Judging help

Judging is integral to this activity. Here are some resources to help people who are judging, and newer organizers or coaches. Additionally, if you're a debater with a parent who judges, make sure to add a paradigm on tabroom.

Paradigm

A judge's paradigm should reflect how they evaluate the round, and things they'd like to see/don't like to see. Most judges write about how they look at the round at the end, whether depending on impact weighing, evidence comparison, efficient extensions, etc. Write down any dislikes, such as rude behavior or speaking too quickly. Write down things you appreciate, like good signposting and jokes in crossfire. Judges should also include their level of debate experience - are they a coach who's debated for years, or a parent who's entirely new to debate? What you include helps debaters deliver a better round and adapt. For a nice template, visit the TOC website and download the judge philosophy template, first link on the page.

To access paradigms, go to tabroom, click on your email address at the top right, and click "paradigm" in the sidebar. There, you should edit your (or your parent's) paradigm to reflect their judging preferences. Here are some example paradigms I liked.

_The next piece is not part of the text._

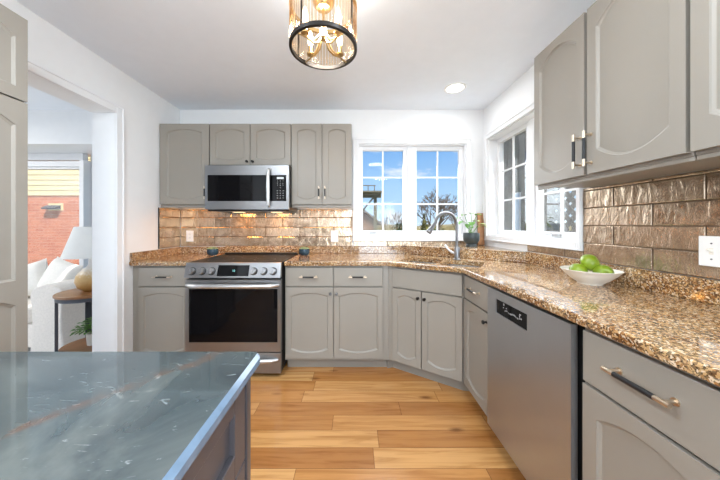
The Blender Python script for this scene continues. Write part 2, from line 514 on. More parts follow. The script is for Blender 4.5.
# ---- windows built in a local frame: local x along the wall, +y outwards, z up
def sash(parent, x0, x1, z0, z1, y, glassname='pane', fw=0.042):
    mb = MB()
    mb.box(x0, x0 + fw, y, y + 0.04, z0, z1); mb.box(x1 - fw, x1, y, y + 0.04, z0, z1)
    mb.box(x0 + fw, x1 - fw, y, y + 0.04, z0, z0 + fw); mb.box(x0 + fw, x1 - fw, y, y + 0.04, z1 - fw, z1)
    s = mb.build('sash', M['trim'], parent, bevel=0.004)
    gx0, gx1, gz0, gz1 = x0 + fw, x1 - fw, z0 + fw, z1 - fw
    mb = MB()
    xm = (gx0 + gx1) / 2
    mb.box(xm - 0.0075, xm + 0.0075, y + 0.012, y + 0.026, gz0, gz1)
    for k in (1, 2):
        zz = gz0 + (gz1 - gz0) * k / 3
        mb.box(gx0, gx1, y + 0.013, y + 0.025, zz - 0.0075, zz + 0.0075)
    mb.build('muntin', M['trim'], s)
    mb = MB(); mb.box(gx0, gx1, y + 0.028, y + 0.032, gz0, gz1)
    mb.build('pane', M['glass'], s)
    return s
def crank(parent, x, z, y, d=1):
    mb = MB()
    mb.box(x - 0.035, x + 0.035, y - 0.018, y, z - 0.010, z + 0.010)
    mb.tube([(x - 0.005, y - 0.018, z), (x + d * 0.02, y - 0.03, z + 0.012), (x + d * 0.06, y - 0.034, z + 0.004), (x + d * 0.10, y - 0.03, z + 0.008)], 0.0045, 8)
    mb.build('window_crank', M['crank'], parent, bevel=0.002)
def window(name, loc, rz, w, z0, z1, cas, rec, mull, cranks, cl=None, cr=None):
    r = bpy.data.objects.new(name, None); COL.objects.link(r)
    r.location = loc; r.rotation_euler = (0, 0, rz); structure(r)
    cl = cl or cas; cr = cr or cas
    mb = MB()
    p = 0.018
    mb.box(-cl, 0, -p, 0, z0 - cas, z1 + cas); mb.box(w, w + cr, -p, 0, z0 - cas, z1 + cas)
    mb.box(0, w, -p, 0, z1, z1 + cas); mb.box(0, w, -p, 0, z0 - cas, z0)
    q = p + 0.007; e = 0.013
    mb.box(-cl, -cl + e, -q, -p, z0 - cas, z1 + cas); mb.box(w + cr - e, w + cr, -q, -p, z0 - cas, z1 + cas)
    mb.box(-cl + e, w + cr - e, -q, -p, z1 + cas - e, z1 + cas); mb.box(-cl + e, w + cr - e, -q, -p, z0 - cas, z0 - cas + e)
    mb.build('window_casing', M['trim'], r, bevel=0.003)
    mb = MB()      # jamb lining and frame
    t = 0.012
    mb.box(0, t, 0, rec + 0.05, z0, z1); mb.box(w - t, w, 0, rec + 0.05, z0, z1)
    mb.box(t, w - t, 0, rec + 0.05, z1 - t, z1)
    xm = w * mull[0]
    mb.box(xm - mull[1] / 2, xm + mull[1] / 2, rec - 0.012, rec + 0.05, z0 + t, z1 - t)
    mb.build('window_frame', M['trim'], r, bevel=0.003)
    mb = MB(); mb.box(t, w - t, 0, rec + 0.05, z0, z0 + t)
    mb.build('window_sill', M['trim'], r, bevel=0.003)
    sash(r, t, xm - mull[1] / 2, z0 + t, z1 - t, rec)
    sash(r, xm + mull[1] / 2, w - t, z0 + t, z1 - t, rec)
    for cx, d in cranks: crank(r, cx, z0 + t + 0.02, rec, d)
    return r, xm
w1, xm1 = window('window_1', (BW[0], YB, 0), 0, BW[1] - BW[0], BW[2], BW[3], 0.052, 0.045, (0.49, 0.06), [(0.16, 1)])
mb = MB(); mb.box(xm1 - 0.012, xm1 + 0.012, 0.018, 0.034, 1.79, 1.90); mb.box(xm1 - 0.006, xm1 + 0.006, 0.010, 0.02, 1.83, 1.87)
mb.build('window_latch', M['plate'], w1, bevel=0.003)
# right window: local x runs towards the camera
window('window_2', (XR, RW[1], 0), R(-90), RW[1] - RW[0], RW[2], RW[3], 0.05, 0.085, (0.5, 0.07), [(0.80, -1)], cl=0.058, cr=0.036)

# ---- bay room beyond the doorway
XW = XL - WT
LY, LZ = 3.10, 2.59
mb = MB(); mb.box(-6, XW, -1.5, 3.75, -0.08, 0); structure(mb.build('floor_living', plain('pale_carpet', srgb(214, 212, 208), 0.95, vary=0.05)))
mb = MB(); mb.box(-6, XW, -1.5, LY + .1, LZ, LZ + .1); structure(mb.build('ceiling_living', M['ceiling']))
BZ = 2.186
mb = MB()
mb.box(-3.0, XW, LY, LY + 0.1, 0, LZ); mb.box(-6, -3.0, LY, LY + 0.1, BZ, LZ); mb.box(-6.1, -6, -1.5, LY + .1, 0, LZ)
mb.box(XW - 0.02, XW, YB + .16, LY, 0, LZ)
structure(mb.build('wall_living', M['wall']))
PA, PB = Vector((-3.0, LY)), Vector((-3.64, 3.49))
mb = MB()
mb.box(-6, -3.0, LY + .1, 3.7, BZ, BZ + 0.1)                                   # soffit
mb.box(-6, -3.64, 3.49, 3.56, 2.09, BZ)                                        # head, two steps
mb.box(-6, -3.64, 3.47, 3.54, 2.00, 2.075)
mb.box(-6, -3.64, 3.49, 3.60, 0.0, 0.55)
mb.box(-3.66, -3.60, 3.46, 3.60, 0.55, 2.09)                                   # corner post
structure(mb.build('trim_2', M['trim'], bevel=0.004))
d = (PB - PA); ang = math.atan2(d.y, d.x)
r3 = bpy.data.objects.new('window_3', None); COL.objects.link(r3); structure(r3)
r3.location = (PA.x, PA.y + .1, 0); r3.rotation_euler = (0, 0, ang)
L3 = d.length
mb = MB()
mb.box(0, L3, -0.06, 0, 2.00, BZ); mb.box(0, L3, -0.06, 0, 0, 0.55)
mb.box(0, 0.34, -0.06, 0, 0.55, 2.0); mb.box(L3 - 0.10, L3, -0.06, 0, 0.55, 2.0)
mb.build('window_frame', M['trim'], r3, bevel=0.004)
mb = MB(); mb.box(0.34, L3 - 0.10, -0.032, -0.028, 0.55, 2.0); mb.build('pane', M['glass'], r3)
r4 = bpy.data.objects.new('window_4', None); COL.objects.link(r4); structure(r4)
mb = MB(); mb.box(-5.2, -3.66, 3.50, 3.54, 1.975, 2.00); mb.box(-5.2, -5.14, 3.50, 3.54, .55, 1.975); mb.box(-5.2, -3.66, 3.50, 3.54, .55, .60)
mb.build('window_frame', M['trim'], r4, bevel=0.003)
mb = MB(); mb.box(-5.14, -3.66, 3.518, 3.522, 0.60, 1.975); mb.build('pane', M['glass'], r4)

# ------------------------------------------------------------------ cabinet doors, drawers, pulls  (local: front faces -y)
def panel_loop(x0, x1, z0, z1, rt, rb, n=13):
    """closed outline with a bulging top (rise rt) and bottom (rise rb); corners of the bulge stay inside z0..z1"""
    xm, h = (x0 + x1) / 2, (x1 - x0) / 2
    arc = lambda x: max(0.0, 1 - ((x - xm) / h) ** 2)
    pts = []
    for i in range(n):
        x = x0 + (x1 - x0) * i / (n - 1)
        pts.append((x, z0 + rb * (1 - arc(x))))
    for i in range(n):
        x = x1 - (x1 - x0) * i / (n - 1)
        pts.append((x, z1 - rt * (1 - arc(x))))
    return pts
def inset_loop(x0, x1, z0, z1, rt, rb, i): return panel_loop(x0 + i, x1 - i, z0 + i, z1 - i, rt, rb)
def panels_door(name, parent, x0, x1, z0, z1, y, panels, mat, th=0.02, rev=0.004):
    """slab door, front at y; panels = [(px0,px1,pz0,pz1,rt,rb)], stacked from bottom to top in their own bands"""
    mb = MB()
    bands = [z0] + [(panels[i][3] + panels[i + 1][2]) / 2 for i in range(len(panels) - 1)] + [z1]
    n = 13
    for k, (a, b, c, d, rt, rb) in enumerate(panels):
        lo, hi = bands[k], bands[k + 1]
        o = [(x0 + (x1 - x0) * i / (n - 1), lo) for i in range(n)] + [(x1 - (x1 - x0) * i / (n - 1), hi) for i in range(n)]
        p3 = lambda pts, yy: [(px, yy, pz) for px, pz in pts]
        mb.loops([p3(o, y), p3(inset_loop(a, b, c, d, rt, rb, 0), y), p3(inset_loop(a, b, c, d, rt, rb, 0.002), y + 0.005),
                  p3(inset_loop(a, b, c, d, rt, rb, 0.009), y + 0.010)], cap0=False, cap1=True)
    # rim and back
    mb.add([(x0, y, z0), (x1, y, z0), (x1, y, z1), (x0, y, z1), (x0, y + th, z0), (x1, y + th, z0), (x1, y + th, z1), (x0, y + th, z1)],
           [(0, 1, 5, 4), (1, 2, 6, 5), (2, 3, 7, 6), (3, 0, 4, 7), (4, 5, 6, 7)])
    o = mb.build(name, mat, parent, sharp=8, recalc=False)
    bm = bmesh.new(); bm.from_mesh(o.data)
    bmesh.ops.remove_doubles(bm, verts=bm.verts, dist=1e-5)
    bmesh.ops.recalc_face_normals(bm, faces=bm.faces)
    bm.to_mesh(o.data); bm.free()
    o.data.set_sharp_from_angle(angle=R(8))
    return o
def arch_door(parent, x0, x1, z0, z1, y, stile=0.042, top=0.045, bot=0.042, rt=0.028, rb=0.03):
    return panels_door('door', parent, x0, x1, z0, z1, y, [(x0 + stile, x1 - stile, z0 + bot, z1 - top, rt, rb)], M['cab'])
def slab(name, parent, x0, x1, z0, z1, y, mat=None, th=0.02):
    mb = MB(); mb.box(x0, x1, y, y + th, z0, z1)
    return mb.build(name, mat or M['cab'], parent, bevel=0.003)
def bar_pull(parent, x, z, y, length, vertical=True, r=0.0055, off=0.03):
    """bar with metal ends, black sleeve and two posts"""
    mb = MB()
    ax = Vector((0, 0, 1)) if vertical else Vector((1, 0, 0))
    c = Vector((x, y - off, z)); h = length / 2
    mb.mi = 0
    mb.cyl(c - ax * h, c + ax * h, r, 12)
    for sg in (-1, 1):
        q = c + ax * (sg * h * 0.80)
        mb.cyl(q, (q.x, y, q.z), r * 0.8, 10)
        mb.cyl((q.x, y - 0.003, q.z), (q.x, y, q.z), r * 1.5, 12)
    mb.mi = 1
    mb.cyl(c - ax * h * 0.60, c + ax * h * 0.60, r * 1.18, 12)
    o = mb.build('handle', [M['champ'], M['black']], parent)
    o['label'] = 'bar pull with black grip and champagne metal ends'
    return o
def knob(parent, x, z, y, mat=None):
    mb = MB()
    Mx = Matrix(((1, 0, 0), (0, 0, -1), (0, 1, 0)))     # local z -> -y
    mb.lathe([(0.009, 0), (0.006, 0.004), (0.005, 0.012), (0.011, 0.016), (0.0125, 0.021), (0.010, 0.026), (0.0, 0.0275)], (x, y, z), 16, Mx)
    return mb.build('knob', mat or M['bronze'], parent)

def base_carcass(parent, x0, x1, y0, y1, z0=0.10, z1=0.884, toe=0.075, name='cabinet_body'):
    mb = MB()
    mb.box(x0, x1, y0, y1, z0, z1)
    mb.box(x0 + .002, x1 - .002, y0 + toe, y1, 0, z0)
    return mb.build(name, M['cab'], parent)

# ---- left base cabinet (facing -Y)
FY = 2.14
zt, zd, zu, zb = 0.868, 0.716, 0.706, 0.122
c = thing('base_cabinet', 'narrow greige base cabinet between the white wall and the range, partly behind the island', 'base cabinet', (0, FY, 0))
base_carcass(c, XL + 0.003, -1.354, 0.02, 0.608)
dr = slab('drawer', c, -1.775, -1.362, zd, zt, 0); bar_pull(dr, -1.565, 0.795, 0, 0.15, False)
arch_door(c, -1.775, -1.362, zb, zu, 0)
# ---- two drawer base cabinet right of the range
c = thing('base_cabinet', 'two-door greige base cabinet with two drawers right of the range', 'base cabinet', (0, FY, 0))
base_carcass(c, -0.572, 0.284, 0.02, 0.608)
for k, (a, b) in enumerate(((-0.562, -0.172), (-0.165, 0.236))):
    dr = slab('drawer', c, a, b, zd, zt, 0); bar_pull(dr, (a + b) / 2 - 0.005, 0.795, 0, 0.15, False)
    do = arch_door(c, a, b, zb, zu, 0); knob(do, b - 0.022 if k == 0 else a + 0.022, 0.655, 0, M['nickel'])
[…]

Mine: https://www.tabroom.com/index/paradigm.mhtml?judge_person_id=60245

Devesh Kodnani: https://www.tabroom.com/index/paradigm.mhtml?judge_person_id=15436

Eden Medina: https://www.tabroom.com/index/paradigm.mhtml?judge_person_id=33447

Jacqueline Wei: https://www.tabroom.com/index/paradigm.mhtml?judge_person_id=53935

Daniel Wang: https://www.tabroom.com/index/paradigm.mhtml?judge_person_id=26043

Judging guide

Before round

The number one piece of advice I can give to judges is to make your preferences clear. If you are explicit about what you want to see in the round, how they'll convince you, then at that point it's the debaters' job to convince you based on those preferences. Being unclear just means they'll take a suboptimal approach to winning your ballot, not a great way to have a good round. As long as you can achieve that, debaters really can't complain about your decision, it's their job to convince you who won, and not the other way around.

Evaluating rounds

You should try to look at the round impartially. What exactly happens when you affirm the resolution? Teams should make clear those effects, whether the pro side talking about the benefits of affirming and the con team explaining the harms. Teams should have done comparative analysis as to why their benefits are more important than their opponent's harms, or vice versa. Decide whether affirming or negating is the better option, and vote!

The ballot

As a competitor, write as much as possible about what led you to your decision. The most frustrating ballots aren't losing ones, but ones where the judge adds little to no feedback, explanation as to why they voted in that particular way. Anything that influenced your decision, maybe the conduct of one of the competitors, an argument made in the round, a choice made in one of the speeches, whatever brought you to your conclusion to affirm/negate the resolution, should be written down in the RFD. If you have feedback, maybe something individual debaters did that you liked/didn't like, or stuff you'd like to tell them about the round, you can leave it in the individual comments section.